[Records]
========

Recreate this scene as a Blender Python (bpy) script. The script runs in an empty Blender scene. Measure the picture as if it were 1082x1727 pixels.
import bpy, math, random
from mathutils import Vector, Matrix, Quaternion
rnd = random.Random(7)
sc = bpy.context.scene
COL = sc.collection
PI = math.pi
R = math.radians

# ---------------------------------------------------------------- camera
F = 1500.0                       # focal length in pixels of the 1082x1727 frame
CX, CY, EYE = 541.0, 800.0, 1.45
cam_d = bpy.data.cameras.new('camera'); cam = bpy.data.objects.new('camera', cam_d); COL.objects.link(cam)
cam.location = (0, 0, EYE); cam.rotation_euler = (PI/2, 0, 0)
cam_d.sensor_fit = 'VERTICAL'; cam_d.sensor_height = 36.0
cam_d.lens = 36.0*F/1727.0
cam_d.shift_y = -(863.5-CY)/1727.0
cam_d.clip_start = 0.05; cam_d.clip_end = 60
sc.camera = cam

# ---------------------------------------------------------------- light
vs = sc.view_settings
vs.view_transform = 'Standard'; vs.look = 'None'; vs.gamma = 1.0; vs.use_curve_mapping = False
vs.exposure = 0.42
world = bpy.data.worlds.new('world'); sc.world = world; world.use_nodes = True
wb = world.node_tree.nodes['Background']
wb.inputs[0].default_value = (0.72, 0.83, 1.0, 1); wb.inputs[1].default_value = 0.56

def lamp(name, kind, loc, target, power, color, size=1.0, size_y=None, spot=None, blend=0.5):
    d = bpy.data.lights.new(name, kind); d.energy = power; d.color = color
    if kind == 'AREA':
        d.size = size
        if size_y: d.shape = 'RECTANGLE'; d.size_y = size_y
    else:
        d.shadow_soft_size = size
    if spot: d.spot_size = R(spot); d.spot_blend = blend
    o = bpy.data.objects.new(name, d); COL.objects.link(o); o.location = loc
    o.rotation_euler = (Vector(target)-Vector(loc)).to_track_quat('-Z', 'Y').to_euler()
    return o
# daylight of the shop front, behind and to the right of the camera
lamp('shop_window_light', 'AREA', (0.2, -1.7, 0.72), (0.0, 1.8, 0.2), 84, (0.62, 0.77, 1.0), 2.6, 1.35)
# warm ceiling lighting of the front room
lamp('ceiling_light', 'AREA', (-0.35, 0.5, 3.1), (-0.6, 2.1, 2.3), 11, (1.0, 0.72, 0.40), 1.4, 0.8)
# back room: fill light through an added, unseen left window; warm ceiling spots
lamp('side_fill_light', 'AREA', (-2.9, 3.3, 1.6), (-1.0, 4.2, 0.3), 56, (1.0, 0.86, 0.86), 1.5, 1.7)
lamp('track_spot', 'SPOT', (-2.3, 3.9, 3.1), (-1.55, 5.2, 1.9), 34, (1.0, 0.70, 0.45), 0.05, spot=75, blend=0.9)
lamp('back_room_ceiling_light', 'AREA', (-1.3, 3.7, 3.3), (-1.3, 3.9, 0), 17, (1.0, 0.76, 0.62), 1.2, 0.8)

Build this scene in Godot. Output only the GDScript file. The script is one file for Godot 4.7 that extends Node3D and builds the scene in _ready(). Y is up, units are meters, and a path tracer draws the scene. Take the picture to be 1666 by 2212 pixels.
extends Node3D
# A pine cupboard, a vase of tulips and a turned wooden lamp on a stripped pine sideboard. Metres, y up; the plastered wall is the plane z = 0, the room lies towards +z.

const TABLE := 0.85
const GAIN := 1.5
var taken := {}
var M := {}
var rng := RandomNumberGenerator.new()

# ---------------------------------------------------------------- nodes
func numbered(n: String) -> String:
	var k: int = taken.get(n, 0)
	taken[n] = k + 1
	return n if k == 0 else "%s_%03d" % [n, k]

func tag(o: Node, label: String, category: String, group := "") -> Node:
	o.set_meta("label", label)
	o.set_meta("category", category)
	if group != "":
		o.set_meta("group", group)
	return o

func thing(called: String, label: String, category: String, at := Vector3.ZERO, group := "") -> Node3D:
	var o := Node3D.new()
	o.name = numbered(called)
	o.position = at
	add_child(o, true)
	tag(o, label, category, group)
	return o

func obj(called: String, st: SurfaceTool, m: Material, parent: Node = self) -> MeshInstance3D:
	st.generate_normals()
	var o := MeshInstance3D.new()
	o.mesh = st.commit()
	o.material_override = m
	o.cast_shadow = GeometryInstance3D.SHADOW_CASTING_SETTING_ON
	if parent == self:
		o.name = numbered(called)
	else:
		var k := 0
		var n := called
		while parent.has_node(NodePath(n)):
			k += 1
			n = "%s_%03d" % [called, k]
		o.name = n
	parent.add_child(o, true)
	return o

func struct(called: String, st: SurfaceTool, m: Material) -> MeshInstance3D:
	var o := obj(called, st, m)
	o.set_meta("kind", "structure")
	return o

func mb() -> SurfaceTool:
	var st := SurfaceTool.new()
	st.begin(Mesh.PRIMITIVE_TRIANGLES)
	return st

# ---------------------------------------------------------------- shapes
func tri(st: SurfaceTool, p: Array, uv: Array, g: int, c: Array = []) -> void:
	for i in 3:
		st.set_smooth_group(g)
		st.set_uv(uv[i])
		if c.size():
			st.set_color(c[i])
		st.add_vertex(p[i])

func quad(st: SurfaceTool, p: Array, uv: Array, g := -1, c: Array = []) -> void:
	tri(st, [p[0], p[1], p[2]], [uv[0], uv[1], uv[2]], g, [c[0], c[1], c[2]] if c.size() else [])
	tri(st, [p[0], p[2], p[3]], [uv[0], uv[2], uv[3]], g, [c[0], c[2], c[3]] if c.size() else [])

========

**TASK STATEMENT:** Identify and copy the lines holding the word "script".

**EXERCISE RESPONSE:**
Recreate this scene as a Blender Python (bpy) script. The script runs in an empty Blender scene. Measure the picture as if it were 1082x1727 pixels.
Build this scene in Godot. Output only the GDScript file. The script is one file for Godot 4.7 that extends Node3D and builds the scene in _ready(). Y is up, units are meters, and a path tracer draws the scene. Take the picture to be 1666 by 2212 pixels.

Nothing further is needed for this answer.